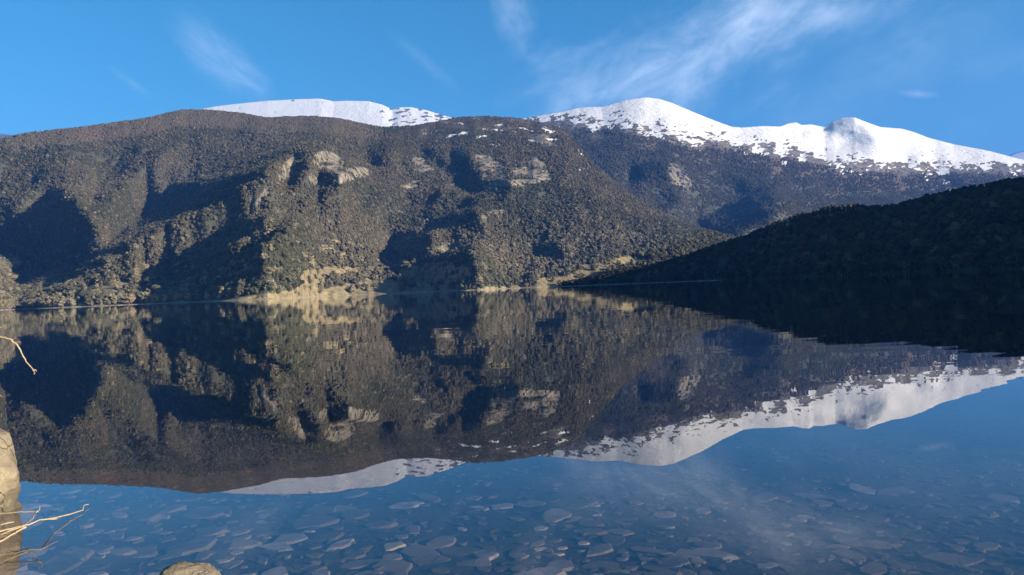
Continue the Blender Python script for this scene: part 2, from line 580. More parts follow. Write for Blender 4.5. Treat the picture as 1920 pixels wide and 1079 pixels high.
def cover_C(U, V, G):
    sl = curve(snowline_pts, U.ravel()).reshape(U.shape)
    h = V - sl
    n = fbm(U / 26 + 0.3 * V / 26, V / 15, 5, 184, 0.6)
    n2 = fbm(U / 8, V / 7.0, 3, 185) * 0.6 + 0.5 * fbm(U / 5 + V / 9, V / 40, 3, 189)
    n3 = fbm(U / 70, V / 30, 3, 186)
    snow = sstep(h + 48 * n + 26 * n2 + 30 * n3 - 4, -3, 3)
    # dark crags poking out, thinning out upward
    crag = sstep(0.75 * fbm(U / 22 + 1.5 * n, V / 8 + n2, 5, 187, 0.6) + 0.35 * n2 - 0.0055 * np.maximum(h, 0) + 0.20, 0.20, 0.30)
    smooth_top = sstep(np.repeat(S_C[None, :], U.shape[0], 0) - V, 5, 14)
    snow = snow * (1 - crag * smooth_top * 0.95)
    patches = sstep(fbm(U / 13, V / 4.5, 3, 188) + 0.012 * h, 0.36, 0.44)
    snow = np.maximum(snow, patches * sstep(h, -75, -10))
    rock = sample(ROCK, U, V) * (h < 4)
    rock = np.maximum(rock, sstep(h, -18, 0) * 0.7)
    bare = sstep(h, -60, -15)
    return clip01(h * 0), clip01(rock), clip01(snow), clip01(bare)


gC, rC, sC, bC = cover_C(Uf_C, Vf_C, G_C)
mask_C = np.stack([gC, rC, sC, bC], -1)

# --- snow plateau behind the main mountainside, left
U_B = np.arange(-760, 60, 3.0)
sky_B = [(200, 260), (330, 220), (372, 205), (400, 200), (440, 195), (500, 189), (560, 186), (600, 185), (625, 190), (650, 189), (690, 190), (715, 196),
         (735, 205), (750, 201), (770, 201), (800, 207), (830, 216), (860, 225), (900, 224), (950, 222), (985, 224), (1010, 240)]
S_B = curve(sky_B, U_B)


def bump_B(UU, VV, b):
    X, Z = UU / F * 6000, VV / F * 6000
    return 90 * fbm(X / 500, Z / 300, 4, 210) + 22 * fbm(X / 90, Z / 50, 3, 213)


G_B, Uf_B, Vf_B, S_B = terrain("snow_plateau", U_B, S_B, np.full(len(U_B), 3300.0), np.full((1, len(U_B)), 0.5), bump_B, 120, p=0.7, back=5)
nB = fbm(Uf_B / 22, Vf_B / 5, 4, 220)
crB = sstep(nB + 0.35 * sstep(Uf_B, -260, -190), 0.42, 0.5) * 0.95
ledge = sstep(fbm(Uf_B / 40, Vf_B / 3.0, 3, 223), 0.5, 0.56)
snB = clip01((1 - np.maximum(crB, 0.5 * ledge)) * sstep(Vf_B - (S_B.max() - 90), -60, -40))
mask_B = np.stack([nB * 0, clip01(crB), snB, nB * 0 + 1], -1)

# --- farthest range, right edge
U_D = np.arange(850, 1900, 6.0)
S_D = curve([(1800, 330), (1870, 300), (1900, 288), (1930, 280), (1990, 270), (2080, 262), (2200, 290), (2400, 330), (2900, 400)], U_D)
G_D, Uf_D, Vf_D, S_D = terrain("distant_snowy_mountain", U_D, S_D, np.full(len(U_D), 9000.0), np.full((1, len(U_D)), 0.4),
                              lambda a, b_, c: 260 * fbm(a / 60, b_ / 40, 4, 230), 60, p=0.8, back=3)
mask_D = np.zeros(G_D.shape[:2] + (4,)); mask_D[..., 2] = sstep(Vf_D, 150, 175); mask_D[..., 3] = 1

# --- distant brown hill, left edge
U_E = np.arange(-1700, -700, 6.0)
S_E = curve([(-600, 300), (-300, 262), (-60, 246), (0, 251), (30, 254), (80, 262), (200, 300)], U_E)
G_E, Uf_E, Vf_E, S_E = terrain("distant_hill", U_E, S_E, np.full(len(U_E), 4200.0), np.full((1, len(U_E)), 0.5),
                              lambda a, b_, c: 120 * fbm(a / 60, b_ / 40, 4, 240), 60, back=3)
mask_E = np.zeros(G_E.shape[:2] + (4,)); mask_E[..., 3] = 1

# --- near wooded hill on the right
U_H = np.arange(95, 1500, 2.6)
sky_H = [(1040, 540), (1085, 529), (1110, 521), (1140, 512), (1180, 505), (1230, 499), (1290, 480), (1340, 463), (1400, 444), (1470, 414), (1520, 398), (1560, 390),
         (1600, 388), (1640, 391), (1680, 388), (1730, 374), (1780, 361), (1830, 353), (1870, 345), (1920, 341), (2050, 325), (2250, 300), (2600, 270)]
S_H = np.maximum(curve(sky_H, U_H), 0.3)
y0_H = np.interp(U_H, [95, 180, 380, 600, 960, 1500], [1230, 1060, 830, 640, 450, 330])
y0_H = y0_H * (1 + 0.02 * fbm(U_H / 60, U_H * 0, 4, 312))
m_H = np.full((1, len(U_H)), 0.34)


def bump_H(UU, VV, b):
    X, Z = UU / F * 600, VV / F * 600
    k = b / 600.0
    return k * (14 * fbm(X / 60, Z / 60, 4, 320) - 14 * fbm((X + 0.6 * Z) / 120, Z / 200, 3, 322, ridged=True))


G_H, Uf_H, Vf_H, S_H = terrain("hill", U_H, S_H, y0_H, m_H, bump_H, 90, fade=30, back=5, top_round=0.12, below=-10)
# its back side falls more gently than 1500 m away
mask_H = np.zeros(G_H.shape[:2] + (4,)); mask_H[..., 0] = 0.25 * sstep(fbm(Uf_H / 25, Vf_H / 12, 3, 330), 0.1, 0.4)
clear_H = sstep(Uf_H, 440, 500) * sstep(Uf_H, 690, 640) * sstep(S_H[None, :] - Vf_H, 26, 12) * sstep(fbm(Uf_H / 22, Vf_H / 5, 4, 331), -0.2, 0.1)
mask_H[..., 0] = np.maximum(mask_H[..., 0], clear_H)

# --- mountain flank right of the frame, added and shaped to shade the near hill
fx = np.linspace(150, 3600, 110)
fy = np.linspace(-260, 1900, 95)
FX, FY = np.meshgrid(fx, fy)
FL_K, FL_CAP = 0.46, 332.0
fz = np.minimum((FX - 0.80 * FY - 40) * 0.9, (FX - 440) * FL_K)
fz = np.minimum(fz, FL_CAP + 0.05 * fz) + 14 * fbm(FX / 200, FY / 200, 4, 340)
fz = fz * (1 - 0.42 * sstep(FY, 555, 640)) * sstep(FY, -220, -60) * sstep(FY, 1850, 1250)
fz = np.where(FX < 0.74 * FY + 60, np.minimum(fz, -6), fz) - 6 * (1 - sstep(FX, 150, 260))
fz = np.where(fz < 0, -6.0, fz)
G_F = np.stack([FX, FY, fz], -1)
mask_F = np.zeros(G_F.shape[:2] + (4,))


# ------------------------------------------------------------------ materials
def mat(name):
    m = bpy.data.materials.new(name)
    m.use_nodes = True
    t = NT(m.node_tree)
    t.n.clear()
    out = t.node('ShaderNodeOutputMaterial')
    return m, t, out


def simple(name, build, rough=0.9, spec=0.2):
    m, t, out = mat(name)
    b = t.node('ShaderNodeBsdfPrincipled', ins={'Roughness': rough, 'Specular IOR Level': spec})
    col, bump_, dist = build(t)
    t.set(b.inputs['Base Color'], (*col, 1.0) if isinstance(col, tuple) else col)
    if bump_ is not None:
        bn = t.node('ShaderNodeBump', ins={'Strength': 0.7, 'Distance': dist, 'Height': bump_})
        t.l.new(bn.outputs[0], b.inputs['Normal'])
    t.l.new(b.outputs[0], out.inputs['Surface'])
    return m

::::

- [Written exercise]: Write out exactly the lines between the start of the data and the line with "return clip01(h *", including both, but none of the pictures.

- [Written answer]:
Continue the Blender Python script for this scene: part 2, from line 580. More parts follow. Write for Blender 4.5. Treat the picture as 1920 pixels wide and 1079 pixels high.
def cover_C(U, V, G):
    sl = curve(snowline_pts, U.ravel()).reshape(U.shape)
    h = V - sl
    n = fbm(U / 26 + 0.3 * V / 26, V / 15, 5, 184, 0.6)
    n2 = fbm(U / 8, V / 7.0, 3, 185) * 0.6 + 0.5 * fbm(U / 5 + V / 9, V / 40, 3, 189)
    n3 = fbm(U / 70, V / 30, 3, 186)
    snow = sstep(h + 48 * n + 26 * n2 + 30 * n3 - 4, -3, 3)
    # dark crags poking out, thinning out upward
    crag = sstep(0.75 * fbm(U / 22 + 1.5 * n, V / 8 + n2, 5, 187, 0.6) + 0.35 * n2 - 0.0055 * np.maximum(h, 0) + 0.20, 0.20, 0.30)
    smooth_top = sstep(np.repeat(S_C[None, :], U.shape[0], 0) - V, 5, 14)
    snow = snow * (1 - crag * smooth_top * 0.95)
    patches = sstep(fbm(U / 13, V / 4.5, 3, 188) + 0.012 * h, 0.36, 0.44)
    snow = np.maximum(snow, patches * sstep(h, -75, -10))
    rock = sample(ROCK, U, V) * (h < 4)
    rock = np.maximum(rock, sstep(h, -18, 0) * 0.7)
    bare = sstep(h, -60, -15)
    return clip01(h * 0), clip01(rock), clip01(snow), clip01(bare)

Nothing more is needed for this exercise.